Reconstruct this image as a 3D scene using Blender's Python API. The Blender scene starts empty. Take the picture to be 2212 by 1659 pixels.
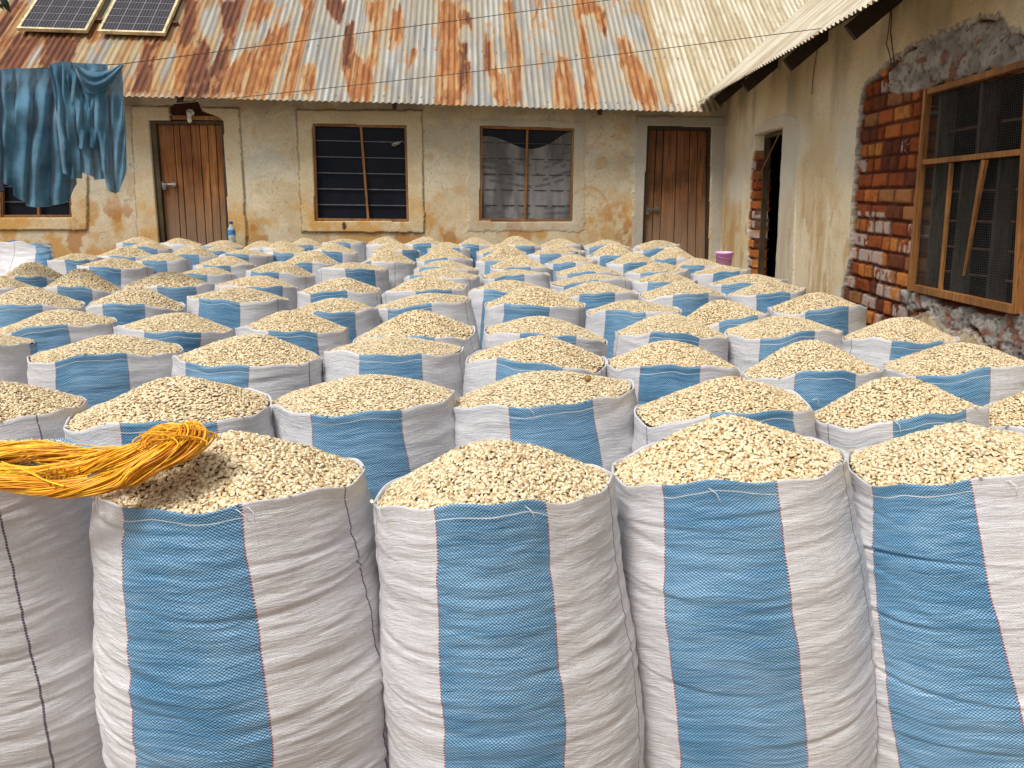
import bpy, math, random
import numpy as np
random.seed(7); RS = np.random.RandomState(11)
S = bpy.context.scene; COL = S.collection
PI = math.pi
# ------------------------------------------------------------------ camera, world, sun, exposure
F = 1650.0; W0, H0 = 2212.0, 1659.0; HOR = 419.0; PY0 = 745.0      # PY0: height of the optical axis in the picture
PITCH = math.atan((PY0-HOR)/F); CAMZ = 1.75
cam = bpy.data.cameras.new('camera'); co = bpy.data.objects.new('camera', cam); COL.objects.link(co)
cam.sensor_width = 36; cam.lens = F/W0*36; cam.clip_end = 2000; cam.clip_start = 0.05; cam.shift_y = -(H0/2-PY0)/W0
co.location = (0, 0, CAMZ); co.rotation_euler = (PI/2-PITCH, 0, 0); S.camera = co
w = bpy.data.worlds.new('World'); S.world = w; w.use_nodes = True
SUN_EL, SUN_AZ = math.radians(58), math.radians(-140)     # azimuth from +Y, clockwise: behind left of camera
sky = w.node_tree.nodes.new('ShaderNodeTexSky'); sky.sky_type = 'NISHITA'; sky.sun_disc = False
sky.sun_elevation = SUN_EL; sky.sun_rotation = SUN_AZ; sky.air_density = 1.0; sky.dust_density = 4.0; sky.ozone_density = 0.6
bg = w.node_tree.nodes['Background']; bg.inputs['Strength'].default_value = 0.102
hs = w.node_tree.nodes.new('ShaderNodeHueSaturation'); hs.inputs['Saturation'].default_value = 0.22
w.node_tree.links.new(sky.outputs[0], hs.inputs['Color']); w.node_tree.links.new(hs.outputs[0], bg.inputs['Color'])
sd = bpy.data.lights.new('sun', 'SUN'); sd.energy = 2.3; sd.angle = math.radians(16); sd.color = (1, .975, .94)
so = bpy.data.objects.new('sun', sd); COL.objects.link(so)
so.rotation_euler = (PI/2-SUN_EL, 0, PI-SUN_AZ)
S.view_settings.view_transform = 'Standard'; S.view_settings.look = 'None'
S.view_settings.exposure = 0.28; S.view_settings.gamma = 1

# ------------------------------------------------------------------ helpers
CP, SP = math.cos(PITCH), math.sin(PITCH)
def ray(px, py):
    x, y = (px-W0/2)/F, (PY0-py)/F
    return np.array([x, CP+y*SP, -SP+y*CP])
C0 = np.array([0, 0, CAMZ])
def proj(p):
    d = np.asarray(p, float)-C0; fz = d[1]*CP-d[2]*SP; up = d[1]*SP+d[2]*CP
    return W0/2+F*d[0]/fz, PY0-F*up/fz
def on_z(px, py, z):
    r = ray(px, py); return C0+r*(z-CAMZ)/r[2]
def at_y(px, py, Y):
    r = ray(px, py); return C0+r*Y/r[1]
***
_THE EXERCISE_
Copy every line of the data word for word, omitting the images.

_FINISHED EXERCISE_
Reconstruct this image as a 3D scene using Blender's Python API. The Blender scene starts empty. Take the picture to be 2212 by 1659 pixels.
import bpy, math, random
import numpy as np
random.seed(7); RS = np.random.RandomState(11)
S = bpy.context.scene; COL = S.collection
PI = math.pi
# ------------------------------------------------------------------ camera, world, sun, exposure
F = 1650.0; W0, H0 = 2212.0, 1659.0; HOR = 419.0; PY0 = 745.0      # PY0: height of the optical axis in the picture
PITCH = math.atan((PY0-HOR)/F); CAMZ = 1.75
cam = bpy.data.cameras.new('camera'); co = bpy.data.objects.new('camera', cam); COL.objects.link(co)
cam.sensor_width = 36; cam.lens = F/W0*36; cam.clip_end = 2000; cam.clip_start = 0.05; cam.shift_y = -(H0/2-PY0)/W0
co.location = (0, 0, CAMZ); co.rotation_euler = (PI/2-PITCH, 0, 0); S.camera = co
w = bpy.data.worlds.new('World'); S.world = w; w.use_nodes = True
SUN_EL, SUN_AZ = math.radians(58), math.radians(-140)     # azimuth from +Y, clockwise: behind left of camera
sky = w.node_tree.nodes.new('ShaderNodeTexSky'); sky.sky_type = 'NISHITA'; sky.sun_disc = False
sky.sun_elevation = SUN_EL; sky.sun_rotation = SUN_AZ; sky.air_density = 1.0; sky.dust_density = 4.0; sky.ozone_density = 0.6
bg = w.node_tree.nodes['Background']; bg.inputs['Strength'].default_value = 0.102
hs = w.node_tree.nodes.new('ShaderNodeHueSaturation'); hs.inputs['Saturation'].default_value = 0.22
w.node_tree.links.new(sky.outputs[0], hs.inputs['Color']); w.node_tree.links.new(hs.outputs[0], bg.inputs['Color'])
sd = bpy.data.lights.new('sun', 'SUN'); sd.energy = 2.3; sd.angle = math.radians(16); sd.color = (1, .975, .94)
so = bpy.data.objects.new('sun', sd); COL.objects.link(so)
so.rotation_euler = (PI/2-SUN_EL, 0, PI-SUN_AZ)
S.view_settings.view_transform = 'Standard'; S.view_settings.look = 'None'
S.view_settings.exposure = 0.28; S.view_settings.gamma = 1

# ------------------------------------------------------------------ helpers
CP, SP = math.cos(PITCH), math.sin(PITCH)
def ray(px, py):
    x, y = (px-W0/2)/F, (PY0-py)/F
    return np.array([x, CP+y*SP, -SP+y*CP])
C0 = np.array([0, 0, CAMZ])
def proj(p):
    d = np.asarray(p, float)-C0; fz = d[1]*CP-d[2]*SP; up = d[1]*SP+d[2]*CP
    return W0/2+F*d[0]/fz, PY0-F*up/fz
def on_z(px, py, z):
    r = ray(px, py); return C0+r*(z-CAMZ)/r[2]
def at_y(px, py, Y):
    r = ray(px, py); return C0+r*Y/r[1]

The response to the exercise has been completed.